- [THE TASK] Only the lines from the line with "Keep writing the" through the line with "def pxr(n, D=DM): return n * D / F" should be copied, exactly as they appear, with both ends kept.

- [RECORDS TO PROCESS]
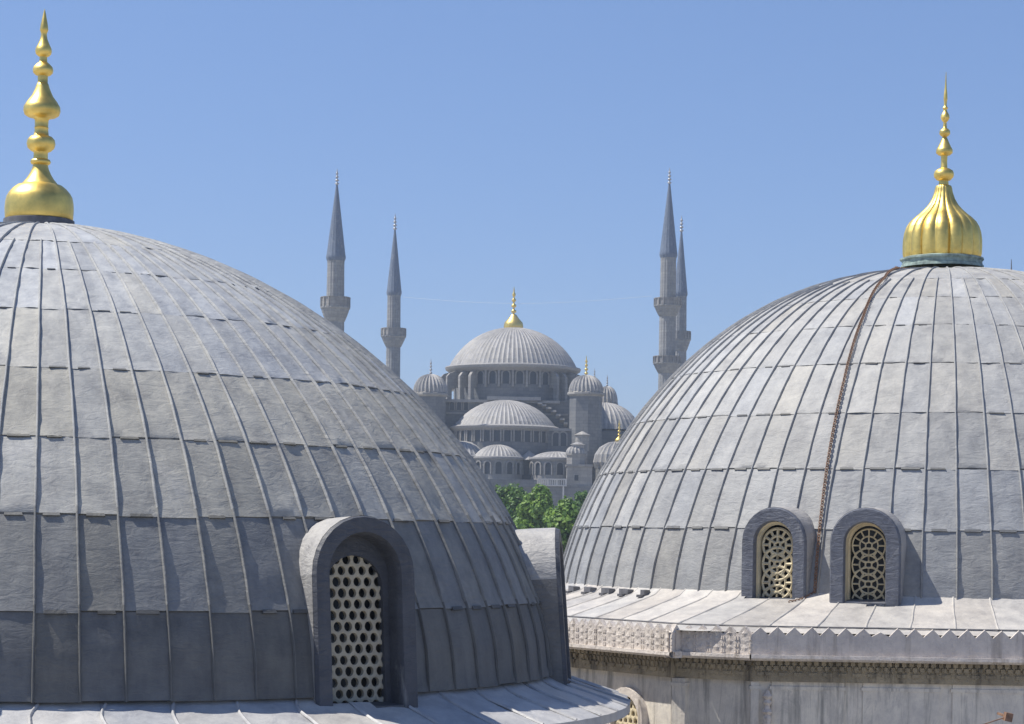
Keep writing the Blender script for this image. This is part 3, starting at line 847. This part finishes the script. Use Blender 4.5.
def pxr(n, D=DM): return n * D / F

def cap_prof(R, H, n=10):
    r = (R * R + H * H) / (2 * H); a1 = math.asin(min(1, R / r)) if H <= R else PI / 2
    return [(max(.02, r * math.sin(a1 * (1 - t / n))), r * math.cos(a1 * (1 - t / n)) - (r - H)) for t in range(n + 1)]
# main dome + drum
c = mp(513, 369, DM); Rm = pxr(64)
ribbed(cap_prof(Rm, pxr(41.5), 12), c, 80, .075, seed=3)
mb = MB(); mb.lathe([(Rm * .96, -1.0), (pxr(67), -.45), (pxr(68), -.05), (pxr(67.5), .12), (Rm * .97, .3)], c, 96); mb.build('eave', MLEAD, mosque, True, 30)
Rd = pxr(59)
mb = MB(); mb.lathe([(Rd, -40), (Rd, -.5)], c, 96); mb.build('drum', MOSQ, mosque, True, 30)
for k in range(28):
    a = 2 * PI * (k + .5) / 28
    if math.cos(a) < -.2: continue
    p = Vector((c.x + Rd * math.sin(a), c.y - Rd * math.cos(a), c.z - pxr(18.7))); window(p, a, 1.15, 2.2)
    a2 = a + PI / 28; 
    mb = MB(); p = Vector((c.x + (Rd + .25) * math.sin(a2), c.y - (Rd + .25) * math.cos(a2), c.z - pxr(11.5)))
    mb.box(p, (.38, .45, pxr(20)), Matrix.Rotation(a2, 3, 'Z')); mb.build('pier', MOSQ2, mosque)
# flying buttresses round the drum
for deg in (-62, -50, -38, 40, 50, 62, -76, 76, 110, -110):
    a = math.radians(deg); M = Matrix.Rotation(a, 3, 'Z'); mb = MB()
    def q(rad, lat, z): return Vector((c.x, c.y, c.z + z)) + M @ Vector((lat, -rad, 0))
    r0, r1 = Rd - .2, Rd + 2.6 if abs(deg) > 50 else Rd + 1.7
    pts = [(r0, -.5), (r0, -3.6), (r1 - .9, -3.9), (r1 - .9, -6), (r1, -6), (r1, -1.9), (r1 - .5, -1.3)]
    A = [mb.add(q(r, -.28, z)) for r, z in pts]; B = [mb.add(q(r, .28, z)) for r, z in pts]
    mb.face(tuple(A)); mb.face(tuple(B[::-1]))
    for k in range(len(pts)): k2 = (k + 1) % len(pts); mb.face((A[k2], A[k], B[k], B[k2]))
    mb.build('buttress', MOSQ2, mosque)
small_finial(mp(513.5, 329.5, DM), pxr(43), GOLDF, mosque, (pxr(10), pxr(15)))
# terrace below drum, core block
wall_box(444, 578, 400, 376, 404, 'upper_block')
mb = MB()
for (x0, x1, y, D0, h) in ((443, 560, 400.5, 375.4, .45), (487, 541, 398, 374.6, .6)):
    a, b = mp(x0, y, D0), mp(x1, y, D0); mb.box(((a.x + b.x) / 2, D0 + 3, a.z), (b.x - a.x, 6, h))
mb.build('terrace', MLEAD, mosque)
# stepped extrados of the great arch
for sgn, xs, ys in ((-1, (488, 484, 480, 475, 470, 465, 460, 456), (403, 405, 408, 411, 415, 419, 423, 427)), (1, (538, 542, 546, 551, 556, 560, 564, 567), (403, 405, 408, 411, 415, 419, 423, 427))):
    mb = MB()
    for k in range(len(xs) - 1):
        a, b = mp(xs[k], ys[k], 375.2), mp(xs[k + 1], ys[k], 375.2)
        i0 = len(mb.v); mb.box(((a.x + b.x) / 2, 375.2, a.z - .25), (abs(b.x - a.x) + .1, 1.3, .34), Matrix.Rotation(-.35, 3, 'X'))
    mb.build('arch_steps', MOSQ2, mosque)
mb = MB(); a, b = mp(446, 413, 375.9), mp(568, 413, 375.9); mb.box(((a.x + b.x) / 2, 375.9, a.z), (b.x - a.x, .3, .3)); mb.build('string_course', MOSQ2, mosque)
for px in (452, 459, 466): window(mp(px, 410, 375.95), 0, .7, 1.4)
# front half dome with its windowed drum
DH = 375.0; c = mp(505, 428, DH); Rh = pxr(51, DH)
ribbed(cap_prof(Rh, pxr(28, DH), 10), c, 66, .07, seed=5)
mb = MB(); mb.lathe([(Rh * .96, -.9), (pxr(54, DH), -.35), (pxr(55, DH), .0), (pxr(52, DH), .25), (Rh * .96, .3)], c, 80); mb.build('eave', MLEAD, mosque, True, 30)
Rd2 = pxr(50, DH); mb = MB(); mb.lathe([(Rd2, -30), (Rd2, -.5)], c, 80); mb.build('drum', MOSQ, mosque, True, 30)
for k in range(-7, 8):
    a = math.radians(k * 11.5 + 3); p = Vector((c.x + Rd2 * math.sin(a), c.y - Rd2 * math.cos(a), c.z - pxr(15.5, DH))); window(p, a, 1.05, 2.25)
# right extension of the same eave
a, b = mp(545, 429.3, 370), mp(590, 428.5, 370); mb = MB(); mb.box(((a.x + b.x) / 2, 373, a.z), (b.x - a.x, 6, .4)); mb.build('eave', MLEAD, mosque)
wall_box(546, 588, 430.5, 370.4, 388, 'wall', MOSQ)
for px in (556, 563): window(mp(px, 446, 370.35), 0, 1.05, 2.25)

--

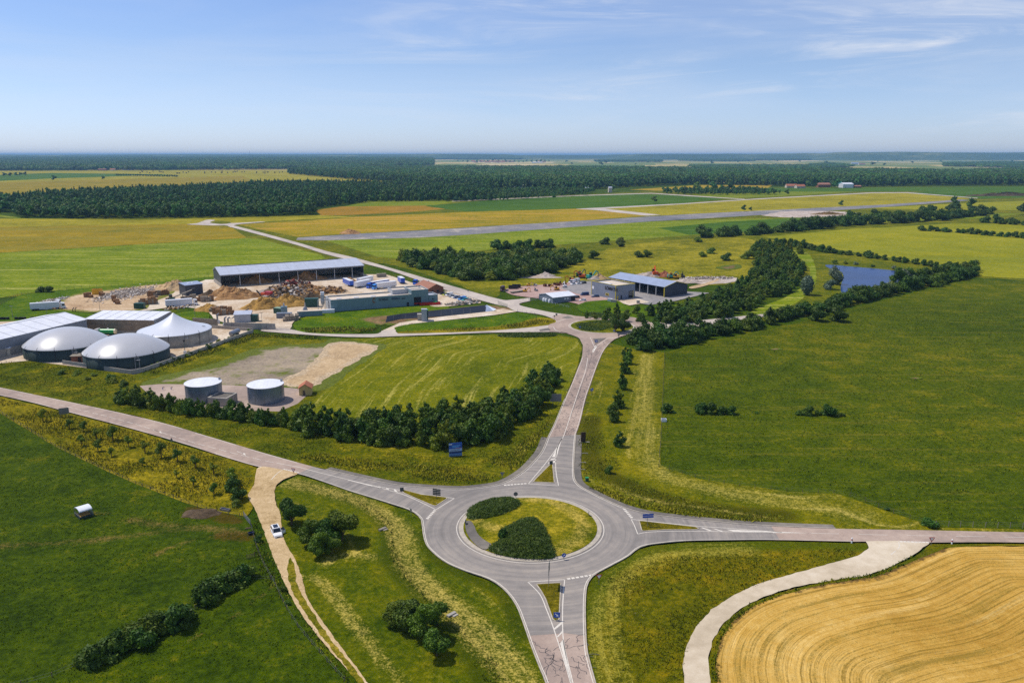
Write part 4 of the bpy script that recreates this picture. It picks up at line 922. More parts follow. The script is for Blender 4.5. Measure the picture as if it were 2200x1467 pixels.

- [TASK OUTPUT]
Keep writing the Blender script for this image. This is part 3, starting at line 847. This part finishes the script. Use Blender 4.5.
def pxr(n, D=DM): return n * D / F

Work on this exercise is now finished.